Julio Franco Retires

1983_julio_franco.jpgHe didn’t make it to 50.

Julio Franco has finally “hung ’em up”, announcing yesterday that he has retired from professional baseball.

“It was the hardest decision in my life,” Franco said in an interview published Saturday by Mexican sports daily Record. “I always said I would be the first one to know the exact moment. I think the numbers speak for themselves, the production speaks and this is the right moment.”

In addition to being the oldest man to pinch-run, the oldest man to hit a homerun, the oldest man to steal a base, the oldest man to hit into a double play, the oldest man to …. well, you get it …. Franco also finished his 30-year career with 4229 hits (MLB, minors, Japan, Mexico, etc., combined).

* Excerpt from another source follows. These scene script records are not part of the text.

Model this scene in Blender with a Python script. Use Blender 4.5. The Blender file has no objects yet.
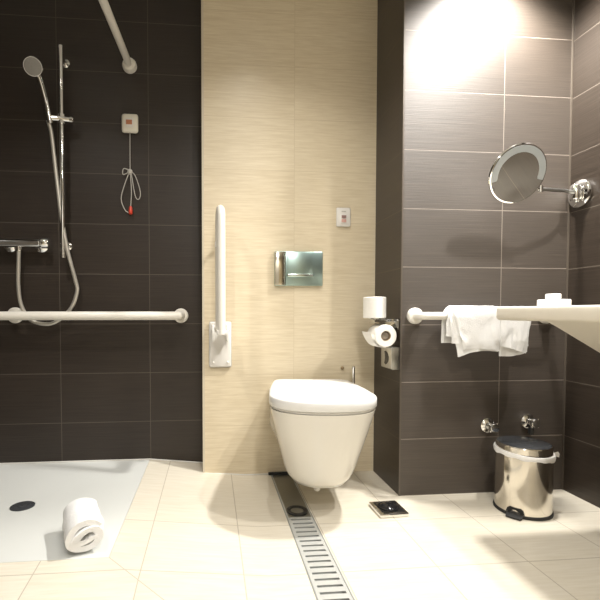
import bpy, bmesh, math, random
from mathutils import Vector, Matrix, noise
PI = math.pi
sc = bpy.context.scene
COL = sc.collection
random.seed(4)

# ------------------------------------------------------------------ materials
class NT:
    def __init__(s, name):
        s.m = bpy.data.materials.new(name); s.m.use_nodes = True
        s.t = s.m.node_tree; s.n = s.t.nodes; s.b = s.n['Principled BSDF']
    def new(s, typ, **kw):
        x = s.n.new(typ)
        for k, v in kw.items(): setattr(x, k, v)
        return x
    def link(s, a, b): s.t.links.new(a, b)
    def math(s, op, a, b=None, c=None):
        x = s.new('ShaderNodeMath', operation=op)
        for i, v in enumerate((a, b, c)):
            if v is None: continue
            if isinstance(v, (int, float)): x.inputs[i].default_value = v
            else: s.link(v, x.inputs[i])
        return x.outputs[0]
    def mix(s, f, a, b):
        x = s.new('ShaderNodeMix', data_type='RGBA')
        for i, v in ((0, f), (6, a), (7, b)):
            if isinstance(v, (int, float)): x.inputs[i].default_value = v
            elif isinstance(v, tuple): x.inputs[i].default_value = (*v, 1)
            else: s.link(v, x.inputs[i])
        return x.outputs[2]
    def set(s, **kw):
        for k, v in kw.items():
            k = k.replace('_', ' ')
            if isinstance(v, tuple): v = (*v, 1)
            s.b.inputs[k].default_value = v

def simple(name, col, rough=.4, metal=0., bump=0., bscale=80., vary=.0, **kw):
    N = NT(name)
    N.set(Base_Color=col, Roughness=rough, Metallic=metal)
    for k, v in kw.items(): N.b.inputs[k.replace('_', ' ')].default_value = v
    tc = N.new('ShaderNodeTexCoord')
    nz = N.new('ShaderNodeTexNoise'); nz.inputs['Scale'].default_value = bscale
    N.link(tc.outputs['Object'], nz.inputs['Vector'])
    dk = tuple(c * (1 - vary) for c in col)
    N.link(N.mix(nz.outputs['Fac'], dk, col), N.b.inputs['Base Color'])
    if bump:
        bp = N.new('ShaderNodeBump'); bp.inputs['Strength'].default_value = bump
        bp.inputs['Distance'].default_value = .004
        N.link(nz.outputs['Fac'], bp.inputs['Height']); N.link(bp.outputs[0], N.b.inputs['Normal'])
    return N.m

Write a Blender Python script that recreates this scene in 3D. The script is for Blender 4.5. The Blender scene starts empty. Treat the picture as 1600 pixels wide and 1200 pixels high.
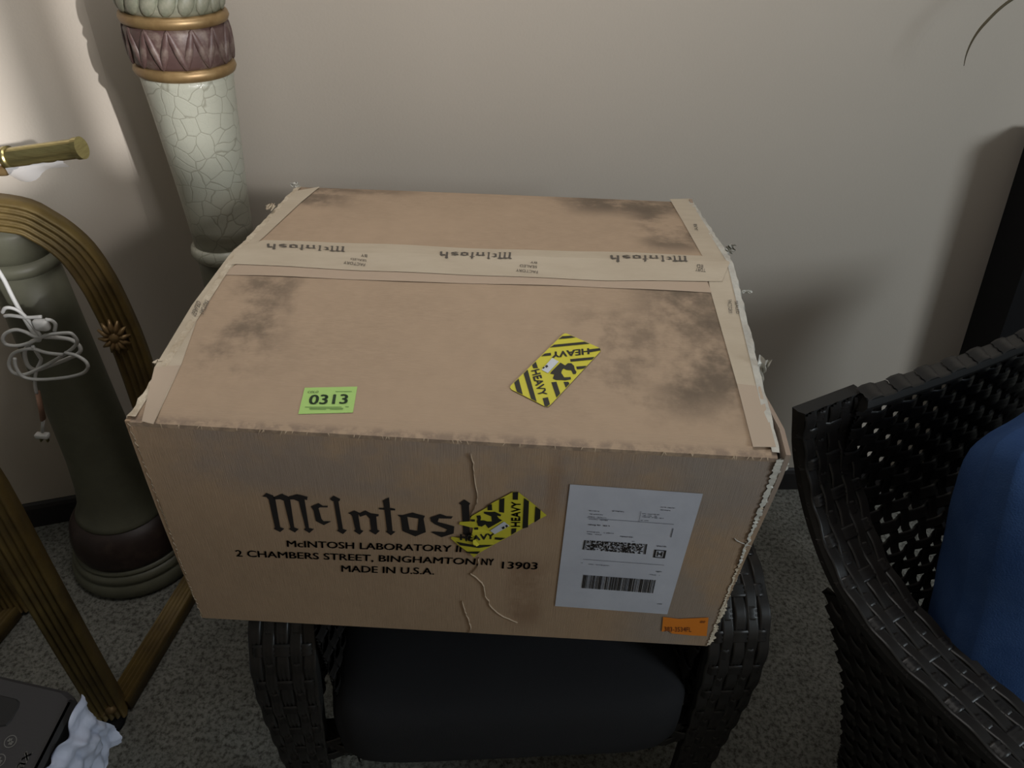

How long before the “Julio Franco as Mets manager” rumors start ?

Joe Janish began MetsToday in 2005 to provide the unique perspective of a high-level player and coach -- he earned NCAA D-1 All-American honors as a catcher and coached several players who went on to play pro ball. As a result his posts often include mechanical evaluations, scout-like analysis, and opinions that go beyond the numbers. Follow Joe's baseball tips on Twitter at @onbaseball and at the On Baseball Google Plus page.
  1. isuzudude May 5, 2008 at 11:11 am
    How much consideration will Franco get for the HOF?
  2. sincekindergarten May 5, 2008 at 4:53 pm
    As the oldest to do a bunch of things that Joe highlighted, and somewhat consistently, I think that he won’t be a first-timer, but maybe in his . . . third year of consideration.
  3. joe May 5, 2008 at 11:57 pm
    I’m not sure about Julio Franco in the HOF. His longevity is impressive, to be sure, but longevity alone is not enough to get in. Otherwise, Jesse Orosco would be considered — not to mention Minnie Minoso.

    His 2500+ hits are impressive, but Alan Trammell had nearly as many, was a better all-around player, and will likely never sniff Cooperstown.

    The main knocks against Franco, in my opinion, are that the answers to these two questions are “no” : 1) did anyone ever consider him to be one of the top five players in the game? 2) did anyone ever say “this guy is a future hall of famer” ?

    My best guess is Julio Franco fits into that “not quite” category — one that includes guys like Trammell, Lou Whitaker, Dale Murphy, Jim Kaat, Tommy John, Don Mattingly, Albert Belle, Dick Allen, Joe Torre (the player), Rusty Staub, and dozens of others.

    Seriously — would you vote for Julio Franco before Mattingly or Staub? Before Jim Rice?

  4. isuzudude May 6, 2008 at 8:38 am
    Good points, Joe…and I think you’re right. Julio likely won’t be HOF bound.